3. Gratitude statements. Daily or weekly, have a regular time to write down (or say out loud) what you are grateful for. These statements are insightful, and look into what you appreciate and what actually gets in your way. When you find yourself grateful for some time by yourself, maybe it’s time to look around at who you spend your time with. When you’re grateful for a well-made sandwich, make more of them for lunch. Gratitude is a light against the shadows of shame.
4. USpy. This is a personal favorite, but it takes a group of people. Start a group chat with a handful of your friends or acquaintances. Each week, text a prompt to the group, usually including color, shape, or both. Take pictures that match the prompt during your week and send them in the group chat. It’s a great way to connect to your friends and the world around you. The prompts can get super creative, like “something where it does not belong” or “triplets.” You can even keep score if your friends are competitive. This activity helps you refresh a world around you that has fallen into the mundanity of routine. A “mindfulness” life hack, so to speak.

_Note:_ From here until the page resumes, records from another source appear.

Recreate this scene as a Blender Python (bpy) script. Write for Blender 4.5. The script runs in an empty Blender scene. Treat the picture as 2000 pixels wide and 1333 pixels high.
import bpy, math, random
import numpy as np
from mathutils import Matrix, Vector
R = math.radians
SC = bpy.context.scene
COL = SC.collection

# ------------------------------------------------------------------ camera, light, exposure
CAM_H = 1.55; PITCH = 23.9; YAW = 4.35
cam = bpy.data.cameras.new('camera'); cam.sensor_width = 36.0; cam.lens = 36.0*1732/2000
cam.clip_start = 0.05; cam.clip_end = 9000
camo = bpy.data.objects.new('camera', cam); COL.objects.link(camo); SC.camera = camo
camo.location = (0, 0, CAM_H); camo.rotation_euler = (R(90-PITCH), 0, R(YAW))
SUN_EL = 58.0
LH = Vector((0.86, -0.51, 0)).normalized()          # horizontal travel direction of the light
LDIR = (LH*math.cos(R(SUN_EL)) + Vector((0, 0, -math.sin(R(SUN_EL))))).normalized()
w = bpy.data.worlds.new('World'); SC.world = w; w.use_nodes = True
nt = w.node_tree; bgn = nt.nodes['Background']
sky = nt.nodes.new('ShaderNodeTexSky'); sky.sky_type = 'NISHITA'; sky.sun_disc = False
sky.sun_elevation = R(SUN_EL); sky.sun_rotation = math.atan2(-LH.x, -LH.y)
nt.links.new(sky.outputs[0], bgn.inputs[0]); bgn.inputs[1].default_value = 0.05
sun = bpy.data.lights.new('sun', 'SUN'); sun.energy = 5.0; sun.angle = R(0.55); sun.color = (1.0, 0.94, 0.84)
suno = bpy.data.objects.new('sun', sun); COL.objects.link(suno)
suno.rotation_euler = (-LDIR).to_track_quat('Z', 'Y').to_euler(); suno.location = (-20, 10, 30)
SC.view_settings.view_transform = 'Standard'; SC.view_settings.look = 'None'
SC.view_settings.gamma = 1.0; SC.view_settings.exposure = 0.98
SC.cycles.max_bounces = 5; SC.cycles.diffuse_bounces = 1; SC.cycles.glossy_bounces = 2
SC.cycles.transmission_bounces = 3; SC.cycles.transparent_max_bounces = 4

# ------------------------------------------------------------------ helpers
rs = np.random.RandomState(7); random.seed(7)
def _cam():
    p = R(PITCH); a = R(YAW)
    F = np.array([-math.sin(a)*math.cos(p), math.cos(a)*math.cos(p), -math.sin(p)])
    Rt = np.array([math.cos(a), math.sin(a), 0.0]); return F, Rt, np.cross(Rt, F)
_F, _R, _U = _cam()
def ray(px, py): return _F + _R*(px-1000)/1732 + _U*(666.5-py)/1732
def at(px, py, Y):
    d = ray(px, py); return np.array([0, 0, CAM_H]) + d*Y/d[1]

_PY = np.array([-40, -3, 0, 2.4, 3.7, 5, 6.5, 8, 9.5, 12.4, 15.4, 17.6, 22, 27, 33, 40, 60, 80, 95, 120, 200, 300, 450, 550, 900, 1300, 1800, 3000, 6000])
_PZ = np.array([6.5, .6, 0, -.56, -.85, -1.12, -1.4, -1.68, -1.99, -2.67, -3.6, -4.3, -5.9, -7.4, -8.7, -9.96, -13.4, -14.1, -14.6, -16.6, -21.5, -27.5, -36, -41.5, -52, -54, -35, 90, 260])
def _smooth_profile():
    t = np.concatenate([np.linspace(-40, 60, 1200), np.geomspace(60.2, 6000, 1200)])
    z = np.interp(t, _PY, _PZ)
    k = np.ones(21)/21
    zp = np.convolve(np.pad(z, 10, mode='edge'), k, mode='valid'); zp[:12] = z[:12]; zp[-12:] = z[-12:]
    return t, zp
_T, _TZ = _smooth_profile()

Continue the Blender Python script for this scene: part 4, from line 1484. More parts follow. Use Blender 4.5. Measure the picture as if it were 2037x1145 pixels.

5. Pocket Pause. Pick a small object that you can imbue with meaning or that already has it. Think of a small tchotchke, a rock, or any small trinket you kept but don’t have a use for. Keep it with you - on your desk, in your bag, or in your pocket. Set a phrase, affirmation, or mantra with the item. Something like, “I am capable and present,” or “I can handle this” - whatever you feel like you need to hear more. Then, whenever you encounter the item, like touching it in your pocket, pulling it out of your bag, or seeing it on your desk - take a deep breath and repeat your mantra. Accidental meditation.
Whatever you do, all you need is 1) a purpose, 2) an object, a statement, or a behavior, and 3) a timeframe. You can focus on gratitude, strength, the memory of a loved one, or even marking a transition in your day. Then, you do your “ceremony,” whether lighting a candle, writing something down, speaking out loud - or just reflecting. This can be for a specific time, at a specific time each year, or during a specific milestone. Add a little magic and meaning back into your life. Not radical, just refreshed.